Baudelaire, Dante, i Greci. Al Teatro Argentina di Roma, fino al 19 gennaio 2025
“Monsieur Baudelaire, le vite degli altri mi attirano, perché nello specchio delle vite altrui – uno specchio deformato, trasparente, rivelatore – spero sempre di trovare una risposta alla mia vita, un riflesso di conoscenza, un barlume di chiarezza, un invito al coraggio”. Sono le parole di Giuseppe Montesano, traduttore e autore di romanzi e di saggi letterari, autore del libro omonimo (Bompiani, 2023) che prendono vita sul palcoscenico del Teatro Argentina di Roma in uno spettacolo interpretato e diretto da Toni Servillo.
La narrazione scenica di Toni Servillo, che legge e recita l’intero testo in cui è lo scrittore che si rivolge direttamente al Poeta francese, è basata su alcuni brani celebri tratti da “Le fleur du mal” di Charles Baudelaire, testimone della condizione di un uomo che rifiuta le maschere sociali e il conformismo borghese e, al tempo stesso, dell’aspirazione alla perfezione e alla bellezza, in una società creata dall’uomo ma non a sua misura, costretto a vivere in uno stato d’animo caratterizzato da profonda malinconia, insoddisfazione e noia.
Con destrezza camaleontica, nella seconda parte Servillo cambia registro passando da una recitazione a perdifiato e senza titubanza dei versi di Baudelaire a una declamazione piana e pacata dei versi dedicati al Sommo Poeta, “voce di un ventriloquo divino”, tratti dal Canto dell’Inferno della Divina Commedia, che riecheggiano la popolare storia d’amore dei due sventurati amanti, Paolo e Francesca, e le gesta eroiche di Ulisse, simbolo dell’amore per la conoscenza che, tuttavia, sconta l’inganno perpetrato ai danni dei troiani che portò alla vittoria finale dei greci.
Nell’ultima parte, Toni Servillo narra la sapienza degli antichi filosofi della Grecia, quel popolo che si nutriva di immaginazione e di teatro come strumento per conoscere se stessi e disvelare la verità nascosta, che inventò l’Europa della ragione e il mito della caverna, allegoria dell’uomo che riesce a liberarsi dalle catene per poter accedere alla conoscenza e alla scienza.
Servillo si affida ai suoi natali di estrazione napoletana, città tra le più importanti della Magna Grecia, per abbandonarsi a un accattivante eloquio dialettale, che riesce a strappare più di qualche sorriso a un pubblico molto attento, che fino a quel momento ha rispettato il silenzio, come durante l’esecuzione di un’orchestra o di un musicista, e che finalmente, dopo qualche minuto per dare il tempo all’esecutore di distogliersi dalla concentrazione, può sciogliersi in un lungo applauso.

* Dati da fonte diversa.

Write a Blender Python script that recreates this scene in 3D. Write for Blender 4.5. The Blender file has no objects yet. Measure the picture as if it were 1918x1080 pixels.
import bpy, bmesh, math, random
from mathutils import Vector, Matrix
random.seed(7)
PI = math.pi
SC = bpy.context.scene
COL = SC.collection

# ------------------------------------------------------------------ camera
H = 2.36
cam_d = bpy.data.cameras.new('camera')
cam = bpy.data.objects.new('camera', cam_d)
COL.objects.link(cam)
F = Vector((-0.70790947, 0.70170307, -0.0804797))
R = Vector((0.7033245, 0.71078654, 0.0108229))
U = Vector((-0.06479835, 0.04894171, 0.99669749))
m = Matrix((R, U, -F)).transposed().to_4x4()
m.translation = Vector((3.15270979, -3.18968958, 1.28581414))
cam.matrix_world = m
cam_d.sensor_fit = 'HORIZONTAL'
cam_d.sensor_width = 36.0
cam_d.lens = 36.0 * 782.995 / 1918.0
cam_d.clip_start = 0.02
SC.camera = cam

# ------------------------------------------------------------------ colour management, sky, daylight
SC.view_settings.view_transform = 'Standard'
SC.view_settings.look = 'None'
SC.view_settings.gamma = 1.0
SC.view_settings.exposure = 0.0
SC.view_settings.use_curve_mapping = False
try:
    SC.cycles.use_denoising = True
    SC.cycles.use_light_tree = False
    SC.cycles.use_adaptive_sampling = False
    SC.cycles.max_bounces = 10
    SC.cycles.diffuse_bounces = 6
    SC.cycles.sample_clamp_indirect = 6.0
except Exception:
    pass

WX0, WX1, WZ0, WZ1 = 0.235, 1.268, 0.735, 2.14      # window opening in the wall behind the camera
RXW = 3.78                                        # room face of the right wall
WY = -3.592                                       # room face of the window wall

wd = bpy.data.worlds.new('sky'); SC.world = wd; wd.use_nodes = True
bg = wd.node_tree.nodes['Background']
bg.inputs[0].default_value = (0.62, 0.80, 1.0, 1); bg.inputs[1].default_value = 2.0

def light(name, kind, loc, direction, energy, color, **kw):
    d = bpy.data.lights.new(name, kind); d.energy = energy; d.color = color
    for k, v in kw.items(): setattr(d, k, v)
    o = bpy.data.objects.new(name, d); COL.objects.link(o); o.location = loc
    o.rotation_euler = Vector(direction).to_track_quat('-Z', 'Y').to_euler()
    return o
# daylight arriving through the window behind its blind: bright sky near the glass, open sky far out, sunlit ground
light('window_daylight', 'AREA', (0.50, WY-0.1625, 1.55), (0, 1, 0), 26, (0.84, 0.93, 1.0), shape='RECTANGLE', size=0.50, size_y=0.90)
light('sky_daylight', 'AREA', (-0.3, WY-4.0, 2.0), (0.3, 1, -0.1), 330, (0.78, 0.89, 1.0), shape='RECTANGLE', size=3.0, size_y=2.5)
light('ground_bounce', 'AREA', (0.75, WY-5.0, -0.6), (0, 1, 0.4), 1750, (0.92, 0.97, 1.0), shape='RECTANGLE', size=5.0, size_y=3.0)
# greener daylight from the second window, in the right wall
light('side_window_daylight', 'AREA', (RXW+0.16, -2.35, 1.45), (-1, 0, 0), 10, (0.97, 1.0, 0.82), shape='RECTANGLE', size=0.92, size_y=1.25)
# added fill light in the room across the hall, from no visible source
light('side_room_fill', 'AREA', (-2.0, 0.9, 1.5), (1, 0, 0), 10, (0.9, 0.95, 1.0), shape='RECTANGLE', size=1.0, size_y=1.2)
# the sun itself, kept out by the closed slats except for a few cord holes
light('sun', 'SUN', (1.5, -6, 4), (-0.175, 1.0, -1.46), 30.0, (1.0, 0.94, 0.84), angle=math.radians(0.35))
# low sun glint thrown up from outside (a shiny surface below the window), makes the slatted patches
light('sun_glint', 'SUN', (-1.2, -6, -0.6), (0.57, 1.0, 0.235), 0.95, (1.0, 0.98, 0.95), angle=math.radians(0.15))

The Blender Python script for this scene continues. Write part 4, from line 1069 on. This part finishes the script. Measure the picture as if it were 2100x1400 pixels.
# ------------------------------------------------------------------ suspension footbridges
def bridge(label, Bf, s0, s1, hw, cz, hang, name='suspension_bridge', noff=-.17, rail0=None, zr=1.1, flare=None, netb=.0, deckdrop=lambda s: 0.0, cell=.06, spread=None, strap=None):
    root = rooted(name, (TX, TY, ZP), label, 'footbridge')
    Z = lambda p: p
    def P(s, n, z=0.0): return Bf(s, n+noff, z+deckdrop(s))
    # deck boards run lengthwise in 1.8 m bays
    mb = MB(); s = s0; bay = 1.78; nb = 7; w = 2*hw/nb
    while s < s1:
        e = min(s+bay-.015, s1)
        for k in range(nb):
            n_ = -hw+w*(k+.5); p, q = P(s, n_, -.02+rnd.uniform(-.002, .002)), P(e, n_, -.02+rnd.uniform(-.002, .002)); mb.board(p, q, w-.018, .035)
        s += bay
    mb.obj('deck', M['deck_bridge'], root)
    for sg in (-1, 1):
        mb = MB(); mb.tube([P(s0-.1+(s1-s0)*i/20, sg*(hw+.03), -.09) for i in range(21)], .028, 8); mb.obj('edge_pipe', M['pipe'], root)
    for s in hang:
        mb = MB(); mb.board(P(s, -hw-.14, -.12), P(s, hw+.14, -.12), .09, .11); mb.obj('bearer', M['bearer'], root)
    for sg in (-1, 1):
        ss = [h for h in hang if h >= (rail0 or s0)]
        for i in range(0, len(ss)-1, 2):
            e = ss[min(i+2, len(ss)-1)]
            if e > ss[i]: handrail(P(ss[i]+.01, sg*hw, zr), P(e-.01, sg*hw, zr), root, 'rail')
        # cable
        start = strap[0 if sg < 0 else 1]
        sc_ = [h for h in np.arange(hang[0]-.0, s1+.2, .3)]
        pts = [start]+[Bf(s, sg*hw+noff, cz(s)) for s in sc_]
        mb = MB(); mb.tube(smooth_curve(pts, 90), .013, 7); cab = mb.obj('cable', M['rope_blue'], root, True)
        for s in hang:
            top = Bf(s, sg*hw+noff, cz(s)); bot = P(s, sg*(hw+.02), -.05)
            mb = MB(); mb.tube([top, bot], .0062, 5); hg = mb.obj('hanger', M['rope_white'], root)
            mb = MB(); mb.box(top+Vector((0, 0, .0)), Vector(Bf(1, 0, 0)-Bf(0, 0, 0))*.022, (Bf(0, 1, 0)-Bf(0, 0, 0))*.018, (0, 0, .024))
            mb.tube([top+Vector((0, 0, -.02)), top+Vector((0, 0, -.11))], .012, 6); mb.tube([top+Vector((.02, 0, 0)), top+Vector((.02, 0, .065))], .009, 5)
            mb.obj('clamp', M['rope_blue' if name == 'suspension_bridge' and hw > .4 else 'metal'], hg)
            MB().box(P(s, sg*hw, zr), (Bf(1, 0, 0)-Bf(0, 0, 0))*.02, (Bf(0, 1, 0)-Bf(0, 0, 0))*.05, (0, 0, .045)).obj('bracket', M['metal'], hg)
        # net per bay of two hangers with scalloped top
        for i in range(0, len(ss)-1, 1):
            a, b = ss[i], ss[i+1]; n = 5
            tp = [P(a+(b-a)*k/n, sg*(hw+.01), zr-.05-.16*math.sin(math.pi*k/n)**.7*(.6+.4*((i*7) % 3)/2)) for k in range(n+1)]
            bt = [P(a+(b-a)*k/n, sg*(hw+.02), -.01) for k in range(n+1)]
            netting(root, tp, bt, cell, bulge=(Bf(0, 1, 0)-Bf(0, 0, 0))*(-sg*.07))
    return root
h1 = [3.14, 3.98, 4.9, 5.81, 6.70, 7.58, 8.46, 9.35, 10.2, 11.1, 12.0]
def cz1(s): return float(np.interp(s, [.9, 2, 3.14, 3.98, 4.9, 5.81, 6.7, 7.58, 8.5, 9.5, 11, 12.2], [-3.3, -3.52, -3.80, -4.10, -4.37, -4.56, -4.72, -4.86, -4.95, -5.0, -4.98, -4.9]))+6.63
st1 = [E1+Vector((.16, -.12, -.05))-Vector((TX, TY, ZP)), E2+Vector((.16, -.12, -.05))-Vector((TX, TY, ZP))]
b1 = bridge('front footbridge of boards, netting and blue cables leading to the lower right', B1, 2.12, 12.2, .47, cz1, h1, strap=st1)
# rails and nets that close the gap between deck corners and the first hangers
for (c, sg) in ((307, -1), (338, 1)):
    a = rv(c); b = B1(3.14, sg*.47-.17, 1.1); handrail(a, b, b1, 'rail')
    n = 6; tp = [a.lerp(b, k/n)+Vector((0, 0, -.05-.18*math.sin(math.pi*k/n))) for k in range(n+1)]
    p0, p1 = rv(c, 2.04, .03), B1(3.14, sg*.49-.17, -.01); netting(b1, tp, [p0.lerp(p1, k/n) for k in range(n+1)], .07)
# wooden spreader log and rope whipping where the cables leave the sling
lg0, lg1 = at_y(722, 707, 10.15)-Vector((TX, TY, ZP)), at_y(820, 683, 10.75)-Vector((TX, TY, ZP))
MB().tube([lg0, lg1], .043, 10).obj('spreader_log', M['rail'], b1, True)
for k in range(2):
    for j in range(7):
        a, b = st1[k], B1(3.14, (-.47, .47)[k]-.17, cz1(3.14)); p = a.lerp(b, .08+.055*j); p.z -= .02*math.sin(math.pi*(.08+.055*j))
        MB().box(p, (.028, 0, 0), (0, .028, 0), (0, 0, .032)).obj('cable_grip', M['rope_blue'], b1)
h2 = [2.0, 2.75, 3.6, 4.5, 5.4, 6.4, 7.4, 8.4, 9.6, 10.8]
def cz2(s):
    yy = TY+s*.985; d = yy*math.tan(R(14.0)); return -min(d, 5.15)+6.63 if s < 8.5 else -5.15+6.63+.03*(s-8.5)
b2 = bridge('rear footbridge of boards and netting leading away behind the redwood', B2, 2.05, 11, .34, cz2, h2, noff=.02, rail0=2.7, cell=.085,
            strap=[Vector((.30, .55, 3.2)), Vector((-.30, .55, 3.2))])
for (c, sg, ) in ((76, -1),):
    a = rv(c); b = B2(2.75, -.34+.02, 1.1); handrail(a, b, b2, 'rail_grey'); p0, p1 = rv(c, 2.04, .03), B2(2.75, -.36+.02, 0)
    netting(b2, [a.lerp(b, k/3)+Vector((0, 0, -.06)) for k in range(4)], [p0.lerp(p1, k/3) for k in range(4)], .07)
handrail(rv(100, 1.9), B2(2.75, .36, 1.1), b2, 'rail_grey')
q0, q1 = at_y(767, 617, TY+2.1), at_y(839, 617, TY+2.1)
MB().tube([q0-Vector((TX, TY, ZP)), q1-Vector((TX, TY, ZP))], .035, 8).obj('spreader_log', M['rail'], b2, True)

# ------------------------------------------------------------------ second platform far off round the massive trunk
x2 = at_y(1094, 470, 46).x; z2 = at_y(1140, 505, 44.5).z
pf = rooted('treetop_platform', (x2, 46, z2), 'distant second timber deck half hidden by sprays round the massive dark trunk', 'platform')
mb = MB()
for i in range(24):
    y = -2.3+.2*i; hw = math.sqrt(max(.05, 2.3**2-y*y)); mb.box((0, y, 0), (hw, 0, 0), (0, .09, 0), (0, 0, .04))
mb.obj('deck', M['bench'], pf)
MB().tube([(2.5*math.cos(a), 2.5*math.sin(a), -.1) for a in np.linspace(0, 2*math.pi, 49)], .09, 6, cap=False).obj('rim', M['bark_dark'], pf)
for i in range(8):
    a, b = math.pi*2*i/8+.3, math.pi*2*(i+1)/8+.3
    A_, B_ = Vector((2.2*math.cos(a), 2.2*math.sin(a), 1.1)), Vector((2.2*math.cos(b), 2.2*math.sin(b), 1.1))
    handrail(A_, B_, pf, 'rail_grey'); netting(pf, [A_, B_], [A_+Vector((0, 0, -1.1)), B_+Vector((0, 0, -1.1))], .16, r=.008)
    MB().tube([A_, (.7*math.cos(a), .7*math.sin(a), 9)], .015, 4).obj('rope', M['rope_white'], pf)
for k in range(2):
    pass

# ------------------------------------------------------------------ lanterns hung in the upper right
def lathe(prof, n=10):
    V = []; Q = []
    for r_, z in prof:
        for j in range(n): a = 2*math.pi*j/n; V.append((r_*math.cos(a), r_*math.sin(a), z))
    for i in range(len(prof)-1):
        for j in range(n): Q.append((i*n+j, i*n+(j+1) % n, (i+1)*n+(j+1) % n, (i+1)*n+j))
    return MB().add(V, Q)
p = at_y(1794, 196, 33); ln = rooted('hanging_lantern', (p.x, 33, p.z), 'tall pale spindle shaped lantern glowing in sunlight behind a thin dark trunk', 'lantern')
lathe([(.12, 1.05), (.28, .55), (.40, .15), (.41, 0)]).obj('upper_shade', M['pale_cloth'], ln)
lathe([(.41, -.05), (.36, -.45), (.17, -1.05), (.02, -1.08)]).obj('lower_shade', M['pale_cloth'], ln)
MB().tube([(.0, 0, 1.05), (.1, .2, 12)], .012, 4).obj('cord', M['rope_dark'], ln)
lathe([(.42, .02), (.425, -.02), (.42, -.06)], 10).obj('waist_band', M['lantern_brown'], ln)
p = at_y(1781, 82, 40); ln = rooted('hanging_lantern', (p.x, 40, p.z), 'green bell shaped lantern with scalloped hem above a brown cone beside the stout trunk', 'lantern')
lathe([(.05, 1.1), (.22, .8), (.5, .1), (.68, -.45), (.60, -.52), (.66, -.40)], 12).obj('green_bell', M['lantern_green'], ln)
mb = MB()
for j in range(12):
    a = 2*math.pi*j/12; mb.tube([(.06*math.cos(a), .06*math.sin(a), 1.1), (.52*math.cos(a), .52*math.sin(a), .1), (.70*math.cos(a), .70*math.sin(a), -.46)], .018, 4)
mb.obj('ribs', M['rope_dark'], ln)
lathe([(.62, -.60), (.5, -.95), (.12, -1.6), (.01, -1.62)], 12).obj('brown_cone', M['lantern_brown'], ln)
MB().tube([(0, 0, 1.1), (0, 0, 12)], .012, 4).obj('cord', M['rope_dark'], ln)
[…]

Il racconto si sviluppa su un palcoscenico “spazio vuoto della memoria” rappresentato da uno sfondo a led con variazioni cromatiche controbilanciato da effetti di luce, con una scenografia scarna dominata da un leggìo e da un piano reclinato sul quale, a brevi intervalli musicali, si muove il protagonista.
Un’ambientazione che concentra l’attenzione sull’Attore che, grazie alle sue abilità espressive, evita di far cadere nella didascalia lineare l’intero spettacolo.
L’intento dichiarato è ambizioso. Interrogarsi sull’efficacia del progresso e sui pericoli derivati da un’accettazione acritica della dittatura digitale e affidarsi alla lettura, alla bellezza semplice e pura della poesia, “l’arte di non morire”.
La calibrata interpretazione di Toni Servillo, attore di lunga esperienza molto amato dal pubblico, insignito di tre David di Donatello e di tre Nastri d’Argento per le interpretazioni di personaggi memorabili sul grande schermo, rimane sulla soglia della complessa e appassionante poetica di tre giganti letterari che hanno cambiato la nostra storia e hanno cambiato anche noi, e sostanzialmente non va oltre la fissità dell’ineluttabile condizione di “uomo” irrequieto, spaventato dagli ignavi danteschi contemporanei inclini alla paralisi del pensiero, al quale non resta che “ritrovare quelle parole che un attore dice con tutto il suo corpo e la sua mente per nutrire la sua e la nostra interiorità” per cercare di diventare vivi.